* **Exercise objective**:
Report only the number of lines in this material that include "scene".

* **Supplied material**:
---*---
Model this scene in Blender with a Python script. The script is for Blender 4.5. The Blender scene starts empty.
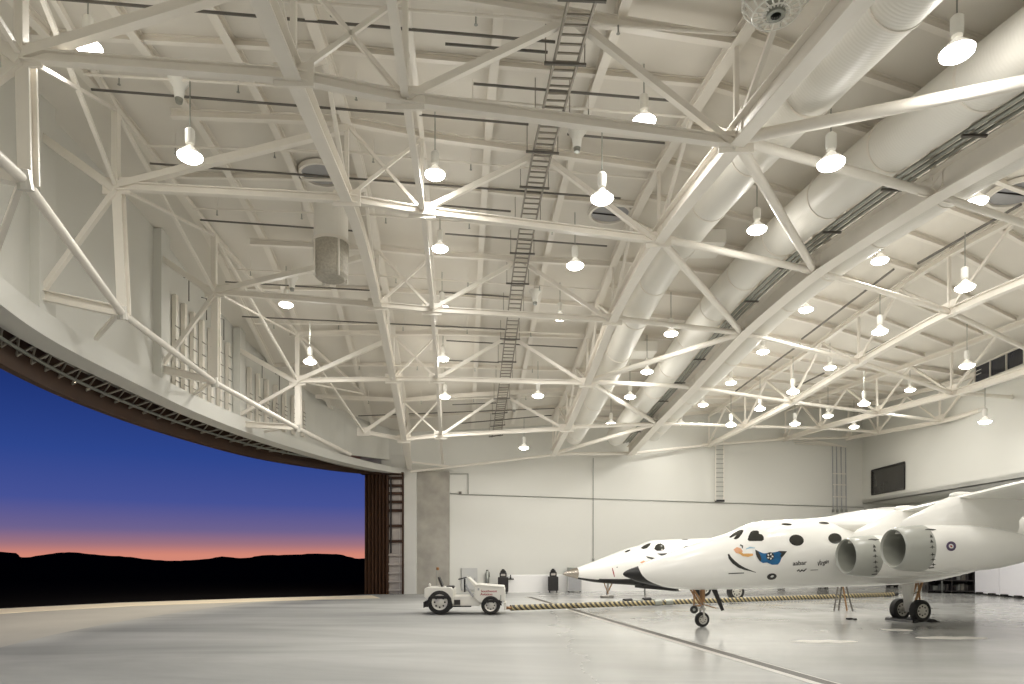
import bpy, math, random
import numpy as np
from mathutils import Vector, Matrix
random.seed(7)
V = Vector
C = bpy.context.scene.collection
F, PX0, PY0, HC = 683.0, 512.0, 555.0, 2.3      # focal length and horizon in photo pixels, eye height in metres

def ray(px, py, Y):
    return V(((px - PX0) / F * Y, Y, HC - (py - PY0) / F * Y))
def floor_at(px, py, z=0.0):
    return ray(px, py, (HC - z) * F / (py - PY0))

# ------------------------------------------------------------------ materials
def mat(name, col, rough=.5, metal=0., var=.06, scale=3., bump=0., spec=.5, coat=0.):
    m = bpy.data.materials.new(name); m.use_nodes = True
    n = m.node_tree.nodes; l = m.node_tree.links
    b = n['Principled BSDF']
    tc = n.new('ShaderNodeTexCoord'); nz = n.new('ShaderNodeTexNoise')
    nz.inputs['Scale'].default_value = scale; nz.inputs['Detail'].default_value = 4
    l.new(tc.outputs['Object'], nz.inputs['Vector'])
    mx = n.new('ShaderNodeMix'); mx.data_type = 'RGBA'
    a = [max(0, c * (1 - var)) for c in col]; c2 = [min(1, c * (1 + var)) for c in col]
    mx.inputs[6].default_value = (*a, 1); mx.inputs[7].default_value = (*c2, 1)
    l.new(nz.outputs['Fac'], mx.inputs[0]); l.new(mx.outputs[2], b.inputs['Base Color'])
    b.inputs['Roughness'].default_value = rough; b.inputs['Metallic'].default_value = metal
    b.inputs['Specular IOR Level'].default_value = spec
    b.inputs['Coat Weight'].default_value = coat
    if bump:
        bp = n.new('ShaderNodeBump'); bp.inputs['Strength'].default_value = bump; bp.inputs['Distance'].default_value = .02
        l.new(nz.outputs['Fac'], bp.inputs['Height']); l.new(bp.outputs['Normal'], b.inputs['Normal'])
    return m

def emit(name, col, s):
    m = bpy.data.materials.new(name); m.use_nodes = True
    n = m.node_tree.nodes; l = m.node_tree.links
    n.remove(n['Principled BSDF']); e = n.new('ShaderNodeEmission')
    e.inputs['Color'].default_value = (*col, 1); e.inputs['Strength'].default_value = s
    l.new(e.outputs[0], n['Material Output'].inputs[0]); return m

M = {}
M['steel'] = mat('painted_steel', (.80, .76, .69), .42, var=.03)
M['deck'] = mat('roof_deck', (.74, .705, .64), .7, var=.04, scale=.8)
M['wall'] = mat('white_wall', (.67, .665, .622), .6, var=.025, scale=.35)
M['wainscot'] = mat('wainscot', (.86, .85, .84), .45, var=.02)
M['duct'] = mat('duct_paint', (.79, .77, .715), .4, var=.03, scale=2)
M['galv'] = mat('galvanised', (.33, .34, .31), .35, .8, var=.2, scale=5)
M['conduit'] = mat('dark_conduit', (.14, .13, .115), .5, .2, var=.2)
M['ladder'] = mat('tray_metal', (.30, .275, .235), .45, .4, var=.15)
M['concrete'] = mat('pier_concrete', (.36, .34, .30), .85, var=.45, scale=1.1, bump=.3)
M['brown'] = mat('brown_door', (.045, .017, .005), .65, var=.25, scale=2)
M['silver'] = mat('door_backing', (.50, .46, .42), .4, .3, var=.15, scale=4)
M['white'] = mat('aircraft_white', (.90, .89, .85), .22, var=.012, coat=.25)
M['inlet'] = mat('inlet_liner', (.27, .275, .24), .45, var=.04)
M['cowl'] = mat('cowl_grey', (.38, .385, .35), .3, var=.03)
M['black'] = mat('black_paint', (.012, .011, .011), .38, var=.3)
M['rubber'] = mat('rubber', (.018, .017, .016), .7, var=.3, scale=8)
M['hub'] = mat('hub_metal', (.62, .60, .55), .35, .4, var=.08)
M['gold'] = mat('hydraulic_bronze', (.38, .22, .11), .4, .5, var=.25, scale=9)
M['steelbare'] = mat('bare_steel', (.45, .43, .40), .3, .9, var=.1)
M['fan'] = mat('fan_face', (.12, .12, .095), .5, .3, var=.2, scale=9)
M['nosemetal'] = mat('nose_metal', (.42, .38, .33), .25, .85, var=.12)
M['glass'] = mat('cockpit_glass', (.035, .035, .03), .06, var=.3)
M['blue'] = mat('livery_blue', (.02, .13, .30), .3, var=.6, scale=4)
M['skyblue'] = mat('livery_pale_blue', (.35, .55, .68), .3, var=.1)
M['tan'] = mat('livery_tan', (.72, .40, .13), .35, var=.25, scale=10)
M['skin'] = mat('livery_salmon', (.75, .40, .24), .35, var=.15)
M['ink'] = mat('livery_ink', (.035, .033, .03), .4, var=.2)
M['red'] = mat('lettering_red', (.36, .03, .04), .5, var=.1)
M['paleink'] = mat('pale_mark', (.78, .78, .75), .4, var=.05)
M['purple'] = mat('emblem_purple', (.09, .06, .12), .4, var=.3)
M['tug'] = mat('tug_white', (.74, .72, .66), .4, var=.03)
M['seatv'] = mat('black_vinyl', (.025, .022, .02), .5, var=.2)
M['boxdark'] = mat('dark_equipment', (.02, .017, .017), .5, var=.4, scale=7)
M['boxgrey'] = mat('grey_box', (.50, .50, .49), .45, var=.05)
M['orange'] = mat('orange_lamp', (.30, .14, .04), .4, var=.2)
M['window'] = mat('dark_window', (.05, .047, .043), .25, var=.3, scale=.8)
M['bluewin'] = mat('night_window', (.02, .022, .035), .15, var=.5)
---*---
* **Final answer**:
2